Princesse Mathilde
(1820-1904)
the Emperor's cousin
Princesse Mathilde was the daughter of Jérome Bonaparte by his second marriage to Catharina von Württemberg. She was therefore the sister of 'Plon-Plon,' and a first cousin of Napoléon III.
Born in 1820 at Trieste, and raised in Florence and Rome, she was at one time engaged to her cousin, the future Emperor. However, in 1840 she married the wealthy Russian Prince Demidov, who treated her so badly, insulting her and striking her in public, that in 1847 Tsar Nicholas I finally ordered him to live apart from his wife and pay her a handsome allowance.
Under the Second Empire, Princesse Mathilde held a well-reputed literary and artistic salon, while maintaining ties with the Imperial court in St Petersburg. After the death of her first husband in 1870, she married Claudius Marcel Popelin in 1873. He second husband was an erudite artist, enameller, bibliophile and poet.

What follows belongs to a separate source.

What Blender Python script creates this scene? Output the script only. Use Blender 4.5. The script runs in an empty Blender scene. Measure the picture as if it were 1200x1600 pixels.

At the beginning of the 20th century, the Princesse, holding semi-royal court in her Paris mansion, remarked of her uncle Napoléon I to Marcel Proust: 'If it weren't for him, I'd be selling oranges in the streets of Ajaccio.' It's an amusing comment on her family's relatively humble origins, but in actual fact she is more likely to have been the wife of a reasonably prosperous solicitor.
She died in Paris in 1904 at the age of 75.